Why Use Non-Human Characters in Your Writing?

I’ve mentioned before that I’ll be doing a conference session at this year’s Colorado Gold with Rita Award winning author Robin Owens. We’ll talk about the good, bad & ugly of non-human characters.  There are several great reasons to add non-human characters to your writing.  Here are a few:

Picture of Labra-Doodle, Henry1. Audience Interest in Non-Humans

The pet industry alone in the United States is a $60 BILLION industry. Can you imagine? I sure wouldn’t mind having one one-hundredth of one of those billions.  Do you think I’m cute and fuzzy enough to do that?

We adopt pets for fees large and small, and then we feed, bed, play, and otherwise engage with our “children” for many years.  All that care adds up financially, but it also shows that our hearts are fully engaged.

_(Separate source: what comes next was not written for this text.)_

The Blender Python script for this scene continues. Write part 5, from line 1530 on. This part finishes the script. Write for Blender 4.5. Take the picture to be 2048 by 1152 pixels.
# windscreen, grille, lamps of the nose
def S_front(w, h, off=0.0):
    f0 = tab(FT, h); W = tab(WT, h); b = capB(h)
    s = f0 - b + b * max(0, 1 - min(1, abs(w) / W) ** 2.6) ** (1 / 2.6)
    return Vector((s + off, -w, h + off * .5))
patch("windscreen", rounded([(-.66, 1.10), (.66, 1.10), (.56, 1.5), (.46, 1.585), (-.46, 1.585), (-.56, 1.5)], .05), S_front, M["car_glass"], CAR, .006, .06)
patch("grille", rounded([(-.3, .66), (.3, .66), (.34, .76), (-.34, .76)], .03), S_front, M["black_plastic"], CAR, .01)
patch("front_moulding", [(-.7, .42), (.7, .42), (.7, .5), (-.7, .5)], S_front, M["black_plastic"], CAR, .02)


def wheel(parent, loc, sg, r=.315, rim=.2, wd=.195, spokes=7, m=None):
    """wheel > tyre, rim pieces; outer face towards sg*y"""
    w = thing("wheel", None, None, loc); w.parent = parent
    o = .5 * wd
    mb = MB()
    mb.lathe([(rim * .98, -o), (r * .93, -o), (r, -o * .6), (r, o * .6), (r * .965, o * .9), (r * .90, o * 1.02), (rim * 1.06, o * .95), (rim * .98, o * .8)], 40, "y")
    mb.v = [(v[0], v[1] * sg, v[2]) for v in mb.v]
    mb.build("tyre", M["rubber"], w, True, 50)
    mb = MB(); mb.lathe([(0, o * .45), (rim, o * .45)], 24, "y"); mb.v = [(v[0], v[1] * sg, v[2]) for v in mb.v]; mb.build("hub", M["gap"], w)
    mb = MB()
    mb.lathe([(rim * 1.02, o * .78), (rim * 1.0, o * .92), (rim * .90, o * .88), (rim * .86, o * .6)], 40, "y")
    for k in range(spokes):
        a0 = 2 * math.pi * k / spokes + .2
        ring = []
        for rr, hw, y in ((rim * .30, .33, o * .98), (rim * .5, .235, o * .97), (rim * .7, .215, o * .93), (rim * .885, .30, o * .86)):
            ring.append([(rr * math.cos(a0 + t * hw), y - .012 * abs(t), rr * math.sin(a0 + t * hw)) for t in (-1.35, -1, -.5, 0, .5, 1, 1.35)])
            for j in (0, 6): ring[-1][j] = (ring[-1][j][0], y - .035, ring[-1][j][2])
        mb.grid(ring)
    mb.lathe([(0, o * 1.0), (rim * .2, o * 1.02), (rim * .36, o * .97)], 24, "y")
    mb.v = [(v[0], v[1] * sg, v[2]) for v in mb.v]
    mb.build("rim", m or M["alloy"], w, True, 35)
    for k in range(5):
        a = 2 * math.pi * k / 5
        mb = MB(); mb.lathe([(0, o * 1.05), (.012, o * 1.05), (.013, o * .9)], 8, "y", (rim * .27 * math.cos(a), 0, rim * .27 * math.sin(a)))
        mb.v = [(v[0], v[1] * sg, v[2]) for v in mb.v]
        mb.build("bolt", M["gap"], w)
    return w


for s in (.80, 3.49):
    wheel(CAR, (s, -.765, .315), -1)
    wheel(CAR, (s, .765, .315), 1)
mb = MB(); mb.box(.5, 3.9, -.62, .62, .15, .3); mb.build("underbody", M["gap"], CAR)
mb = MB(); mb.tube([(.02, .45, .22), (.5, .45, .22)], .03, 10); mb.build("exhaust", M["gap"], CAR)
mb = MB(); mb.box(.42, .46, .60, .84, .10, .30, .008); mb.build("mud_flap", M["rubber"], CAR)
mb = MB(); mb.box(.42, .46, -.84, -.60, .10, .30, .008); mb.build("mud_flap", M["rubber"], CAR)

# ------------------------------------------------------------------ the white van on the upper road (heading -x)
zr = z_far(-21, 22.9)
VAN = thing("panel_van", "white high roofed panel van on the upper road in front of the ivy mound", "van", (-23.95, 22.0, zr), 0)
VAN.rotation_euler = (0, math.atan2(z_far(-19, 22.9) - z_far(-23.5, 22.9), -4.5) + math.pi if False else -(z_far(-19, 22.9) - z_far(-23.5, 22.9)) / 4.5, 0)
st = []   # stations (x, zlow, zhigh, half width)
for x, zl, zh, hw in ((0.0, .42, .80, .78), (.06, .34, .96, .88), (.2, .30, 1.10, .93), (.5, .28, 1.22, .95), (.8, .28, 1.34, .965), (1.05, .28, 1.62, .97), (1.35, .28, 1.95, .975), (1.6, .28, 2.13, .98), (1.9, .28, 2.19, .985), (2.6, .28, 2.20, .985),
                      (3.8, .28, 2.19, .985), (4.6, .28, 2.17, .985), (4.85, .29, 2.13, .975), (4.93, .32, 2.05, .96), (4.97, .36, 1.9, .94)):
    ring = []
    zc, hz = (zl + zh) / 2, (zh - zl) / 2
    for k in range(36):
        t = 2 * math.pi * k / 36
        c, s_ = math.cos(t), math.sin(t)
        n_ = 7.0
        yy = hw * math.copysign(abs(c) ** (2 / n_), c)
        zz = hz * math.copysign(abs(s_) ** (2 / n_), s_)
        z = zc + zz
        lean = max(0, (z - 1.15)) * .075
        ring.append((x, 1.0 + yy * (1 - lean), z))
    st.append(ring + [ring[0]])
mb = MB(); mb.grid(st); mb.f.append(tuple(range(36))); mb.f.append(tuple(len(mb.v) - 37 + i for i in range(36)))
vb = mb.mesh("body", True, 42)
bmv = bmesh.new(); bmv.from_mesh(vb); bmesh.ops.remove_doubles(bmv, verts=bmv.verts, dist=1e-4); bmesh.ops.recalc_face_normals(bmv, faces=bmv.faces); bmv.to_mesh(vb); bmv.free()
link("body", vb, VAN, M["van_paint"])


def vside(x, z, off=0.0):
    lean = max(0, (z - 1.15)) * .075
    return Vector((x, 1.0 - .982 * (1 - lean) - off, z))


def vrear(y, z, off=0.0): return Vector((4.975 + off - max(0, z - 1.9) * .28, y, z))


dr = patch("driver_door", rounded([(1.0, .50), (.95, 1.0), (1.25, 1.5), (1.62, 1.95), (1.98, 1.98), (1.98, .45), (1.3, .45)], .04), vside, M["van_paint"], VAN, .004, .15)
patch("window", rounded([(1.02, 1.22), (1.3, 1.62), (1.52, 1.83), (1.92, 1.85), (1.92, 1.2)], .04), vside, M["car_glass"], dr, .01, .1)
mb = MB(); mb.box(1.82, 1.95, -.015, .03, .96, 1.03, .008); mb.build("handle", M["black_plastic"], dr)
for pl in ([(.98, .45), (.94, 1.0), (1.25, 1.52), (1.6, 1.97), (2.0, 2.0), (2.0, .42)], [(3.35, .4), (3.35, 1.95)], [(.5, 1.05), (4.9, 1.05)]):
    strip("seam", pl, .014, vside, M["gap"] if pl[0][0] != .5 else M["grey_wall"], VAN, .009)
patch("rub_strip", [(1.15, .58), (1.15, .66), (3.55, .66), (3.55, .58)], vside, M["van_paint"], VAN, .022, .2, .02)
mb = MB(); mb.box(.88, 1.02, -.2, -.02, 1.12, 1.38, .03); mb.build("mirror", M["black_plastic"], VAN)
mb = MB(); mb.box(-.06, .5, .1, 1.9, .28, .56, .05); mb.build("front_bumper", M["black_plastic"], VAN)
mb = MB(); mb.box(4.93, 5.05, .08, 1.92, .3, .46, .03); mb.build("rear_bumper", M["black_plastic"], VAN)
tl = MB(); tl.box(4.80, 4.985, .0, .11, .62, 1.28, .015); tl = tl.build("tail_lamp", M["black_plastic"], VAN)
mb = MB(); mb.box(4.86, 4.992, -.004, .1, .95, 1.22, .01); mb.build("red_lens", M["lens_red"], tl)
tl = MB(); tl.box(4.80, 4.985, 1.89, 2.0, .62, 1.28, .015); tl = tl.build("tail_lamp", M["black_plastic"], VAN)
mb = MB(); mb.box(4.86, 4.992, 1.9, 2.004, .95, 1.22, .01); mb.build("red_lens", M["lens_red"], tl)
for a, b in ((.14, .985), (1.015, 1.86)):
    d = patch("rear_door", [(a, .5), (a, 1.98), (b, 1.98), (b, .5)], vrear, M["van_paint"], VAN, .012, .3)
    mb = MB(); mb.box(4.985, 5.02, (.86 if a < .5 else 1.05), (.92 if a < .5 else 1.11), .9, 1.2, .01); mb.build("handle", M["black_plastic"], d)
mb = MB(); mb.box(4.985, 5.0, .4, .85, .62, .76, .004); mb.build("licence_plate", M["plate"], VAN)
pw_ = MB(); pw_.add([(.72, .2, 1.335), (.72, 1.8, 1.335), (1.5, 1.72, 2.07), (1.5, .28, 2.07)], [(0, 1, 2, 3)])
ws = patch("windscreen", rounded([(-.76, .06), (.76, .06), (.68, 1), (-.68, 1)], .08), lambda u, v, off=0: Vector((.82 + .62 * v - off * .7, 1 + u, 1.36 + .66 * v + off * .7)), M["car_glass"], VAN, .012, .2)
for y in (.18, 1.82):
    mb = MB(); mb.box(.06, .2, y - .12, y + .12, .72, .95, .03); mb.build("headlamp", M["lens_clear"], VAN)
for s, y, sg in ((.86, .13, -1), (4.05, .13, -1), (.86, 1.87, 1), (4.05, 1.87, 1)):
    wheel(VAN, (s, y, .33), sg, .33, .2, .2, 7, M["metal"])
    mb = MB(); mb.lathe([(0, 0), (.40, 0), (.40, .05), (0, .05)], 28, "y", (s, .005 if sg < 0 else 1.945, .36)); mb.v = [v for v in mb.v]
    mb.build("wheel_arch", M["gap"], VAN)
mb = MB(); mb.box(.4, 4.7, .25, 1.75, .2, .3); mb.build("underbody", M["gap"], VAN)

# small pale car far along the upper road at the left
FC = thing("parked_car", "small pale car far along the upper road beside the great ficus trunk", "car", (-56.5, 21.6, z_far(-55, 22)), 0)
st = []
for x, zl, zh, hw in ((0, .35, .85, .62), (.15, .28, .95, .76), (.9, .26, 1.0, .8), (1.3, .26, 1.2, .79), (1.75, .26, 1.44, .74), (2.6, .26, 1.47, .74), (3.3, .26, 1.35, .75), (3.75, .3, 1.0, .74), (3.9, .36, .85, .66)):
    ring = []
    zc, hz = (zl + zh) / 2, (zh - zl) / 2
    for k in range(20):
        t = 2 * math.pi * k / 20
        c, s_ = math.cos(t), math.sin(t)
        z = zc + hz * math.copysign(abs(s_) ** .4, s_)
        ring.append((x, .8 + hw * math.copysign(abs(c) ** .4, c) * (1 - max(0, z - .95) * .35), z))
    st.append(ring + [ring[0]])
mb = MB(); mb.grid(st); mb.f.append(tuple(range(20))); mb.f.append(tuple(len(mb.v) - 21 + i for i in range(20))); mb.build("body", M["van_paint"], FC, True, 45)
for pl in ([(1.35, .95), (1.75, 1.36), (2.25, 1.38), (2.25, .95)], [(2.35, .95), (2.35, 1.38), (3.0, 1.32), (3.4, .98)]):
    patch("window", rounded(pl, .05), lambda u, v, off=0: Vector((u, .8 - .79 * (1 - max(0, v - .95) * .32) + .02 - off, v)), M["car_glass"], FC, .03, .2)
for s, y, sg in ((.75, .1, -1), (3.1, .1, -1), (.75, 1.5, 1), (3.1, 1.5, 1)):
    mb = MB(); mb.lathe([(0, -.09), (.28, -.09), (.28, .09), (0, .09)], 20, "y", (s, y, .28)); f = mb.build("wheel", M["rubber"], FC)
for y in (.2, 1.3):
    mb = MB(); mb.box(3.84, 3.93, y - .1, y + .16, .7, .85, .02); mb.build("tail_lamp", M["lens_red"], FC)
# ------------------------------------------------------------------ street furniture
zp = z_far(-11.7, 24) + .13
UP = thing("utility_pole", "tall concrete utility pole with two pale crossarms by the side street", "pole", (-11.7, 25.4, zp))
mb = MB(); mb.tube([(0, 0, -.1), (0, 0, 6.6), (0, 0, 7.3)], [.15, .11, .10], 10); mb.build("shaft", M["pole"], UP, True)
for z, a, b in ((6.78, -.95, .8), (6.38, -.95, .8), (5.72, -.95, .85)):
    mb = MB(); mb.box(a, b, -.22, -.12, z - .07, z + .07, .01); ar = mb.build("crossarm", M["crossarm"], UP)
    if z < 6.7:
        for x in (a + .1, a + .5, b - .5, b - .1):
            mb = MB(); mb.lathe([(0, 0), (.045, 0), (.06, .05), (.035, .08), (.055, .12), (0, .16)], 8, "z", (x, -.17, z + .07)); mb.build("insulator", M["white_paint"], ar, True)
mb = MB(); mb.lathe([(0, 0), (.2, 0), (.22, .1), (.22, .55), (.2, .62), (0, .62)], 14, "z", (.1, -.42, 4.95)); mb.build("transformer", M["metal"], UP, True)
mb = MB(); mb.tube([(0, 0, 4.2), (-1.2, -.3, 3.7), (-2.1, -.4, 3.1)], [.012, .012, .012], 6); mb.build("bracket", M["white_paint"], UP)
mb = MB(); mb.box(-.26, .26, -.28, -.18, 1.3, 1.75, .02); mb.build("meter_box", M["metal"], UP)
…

From the beginning of story telling through today’s blockbuster movies, animals, ghosts, monsters and other non-humans have captured our interest. Do you remember when Jaws came out?  Perhaps you learned Aesop’s Fables as a child.  Did you see the movie, War Horse? And who hasn’t experienced some version of Frankenstein, vampires, or ghosts? Every writer would do well to study non-humans and bring that knowledge forward into his or her writing.  There is definitely an audience for non-human writing.

2. Non-Humans Layer Your Writing

A little spice

A little spice

As part of a critique group, I see a lot of great stories that are just missing a little “something.”  There are exciting plots and great protagonists, even some good narrative. But the story doesn’t sparkle.  It’s missing a little–spice.

Animals can add that spice to your work.  Think about the people you know.  Who’s allergic to cats?  Who’s afraid of dogs?  Ever seen someone literally climb on a chair when they see a mouse? For $5 you can come to my house this winter.  Point is, we humans have a wide array of reactions to animals.  When you add in ghosts or monsters, we become even richer in our existences.

If you can challenge yourself to write about non-humans, you’ll automatically enrich your human characters around them.

3. Non-Humans Help Explore Bigger Issues

Trash in Rome

We’re all a part of climate change.

Just as in the days of Aesop, non-human characters can provide a mirror into our own human conditions.  I’m thinking about vampires who never die, but steal life away from others.  They show us just how evil it is to use others for gaining a false sense of richness in our own lives.

Or how about when a regretful ghost haunts us into re-examining our own lives as only Jacob Marley could do for Ebenezer Scrooge?

In Jaws, the island residents of Amity experience the terror of evil invasion, and threatening to destroy their very way of life.  Good people, not superheroes, need to collect their courage in the face of this threat and protect their homes and lives.

Now, It’s Your Turn

Your world is full of “monsters,” animals, and other non-humans (perhaps robots?).  How ’bout using your writing session today to develop a non-human character who shows how you feel about climate change, politics, or equal rights?  Create a story where this non-human may be significant, but the story is from a human perspective.  Then try the story again from the non-human perspective and see what you discover about the issue and about yourself.

Enjoy a deeper, richer, imaginary week, my friend.